For the October 1979 issue of Rip It Up, the group filled out an informative Band File that disclosed their current management by Larry Young’s Sunset Promotions and revealed the group members musical pasts and tastes. Drummer Hunt (born 22 November 1957) had not long returned from the United Kingdom where he pounded the tubs for Scottish band Droner. It was a skill he’d learnt at least in part from drum tutor Frank Gibson Jr in Auckland. Hunt’s musical tastes veered towards the recent with ATV, Wire, Lou Reed and The Clash name-checked alongside some older classics.
Dean Martelli (UK born, 20 April 1961) threw The Sex Pistols, The Clash, Sham 69 and 999 into the mix, and name-checked his Burns Flyte guitar: the same one featured on the front cover of AK79. Peter Mesmer (born in New York, 18 December 1956) was educated at Auckland’s Selwyn College and pointed towards the previous rock and roll era as inspiration. His Rosmini College alum John No One (27 February 1959) indicated Joe Strummer was a vocalist he favoured. He joined originally as bassist and switched to guitar when Chris Orange returned from the UK.
Orange (1 November 1959) had seen The Clash, The Damned and The Ramones in London and played Fender Precision bass. Reggae, Stiff Little Fingers and Slade featured on Orange’s playlist, while the bass players he liked were Glen Matlock, The Enemy’s Mick Dawson and John Entwistle.
Before the year turned, AK79 would be in the shops, with two strong Terrorways songs among its 12 tracks. Fittingly, given the group’s live set, The Terrorways contribution was one original (‘Never Been To Borstal’) and one cover, the 1964 New Zealand classic ‘She’s A Mod’. Ray Columbus gave the new version of his most famous song, the thumbs up, “even if they did get a few words wrong” (Australian Women’s Weekly, July 1981).
On 29 August 1979, the band, plus The Primmers played the final night at Zwines and on 1 December played what they said was their final gig at Mainstreet.
However, The Terrorways reformed in March 1980 with a Toy Love support at the Windsor Castle. Sometime in the following months, they captured ‘Short Haired Rock and Roll’ with producers Bryan Staff and Mike Chunn, released in May shortly after the band’s demise.
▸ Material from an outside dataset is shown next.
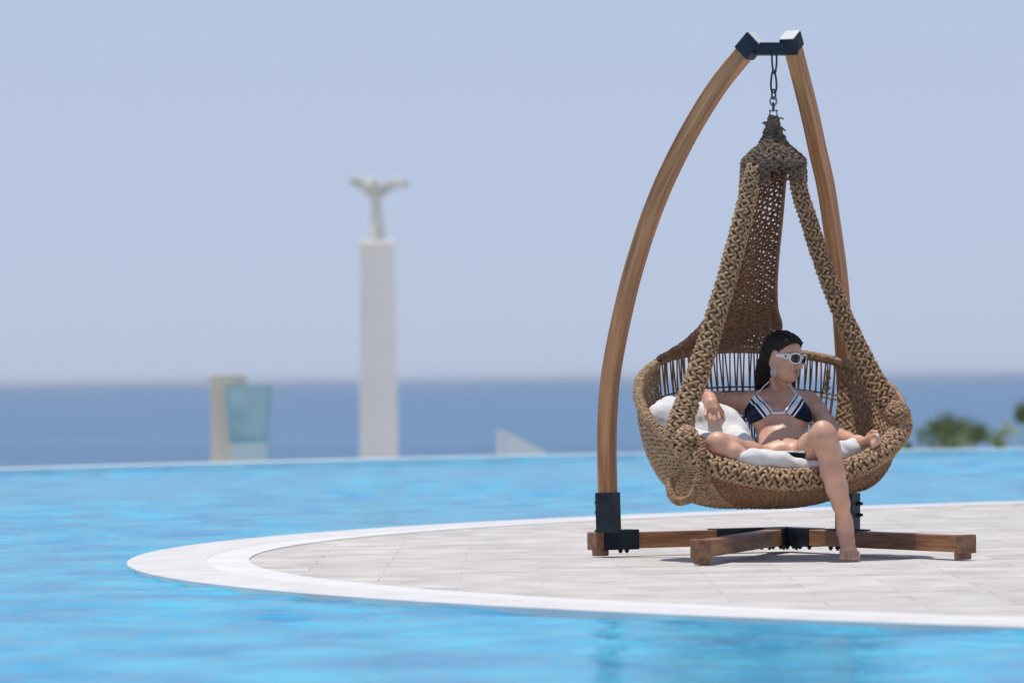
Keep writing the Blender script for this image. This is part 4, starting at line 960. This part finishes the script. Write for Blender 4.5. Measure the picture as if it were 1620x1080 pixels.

In mid-October, however, there was another brief Terrorways reformation for a belated farewell gig at XS Café in mid-October 1980.
Kerry Buchanan next joined rockabilly act The Wild Matadors, who had two tracks on the 1983 Ode Records genre compilation, Rockin’ In the Streets. Over the next few decades, Buchanan was an erudite presence working at Auckland’s second-hand record stores. He was a regular writer for Rip It Up in the 1980s and Real Groove magazine’s hip-hop columnist for many years. He wrote the liner notes to the 1993 Propeller/Flying Nun reissue of AK79.
After The Terrorways break-up, Pete Mesmer and Gary Hunt formed The SOBs with Michael Lawry and Hamish Kilgour. Dean Martelli later joined Rebel Truce whose track ‘The Man Inside’ appeared on the Class of 81 compilation. Chris Orange joined The Features in 1980, later moving to Japan for some years before returning to New Zealand. Gary Hunt worked as a roadie for Spandau Ballet in the UK and became a metal furniture designer.
It would be 28 years before The Terrorways revived their second generation Kiwi punk/bovver boy rock for the AK79 reunion. The extra LP on the unofficial 2008 reissue of AK79 featured Rooter’s previously unreleased 1979 take on Fleetwood Mac’s ‘Somebody’s Gonna Get Their Head Kicked In Tonight’, alongside the three existing Terrorways recordings. At the two reunion gigs in Auckland, approximately 100 copies of a limited-edition CD were made available. Short-Haired Rock and Roll featured a Rooter demo from 1978, five studio Terrorways recordings from 1979-80, and 18 tracks from a 1979 Terrorways live recording. Several rock and roll classics (‘Be My Baby’, ‘Lipstick on Your Collar’, ‘River Deep Mountain High’) were included among The Terrorways originals; the final track was ‘Borstal Breakout’.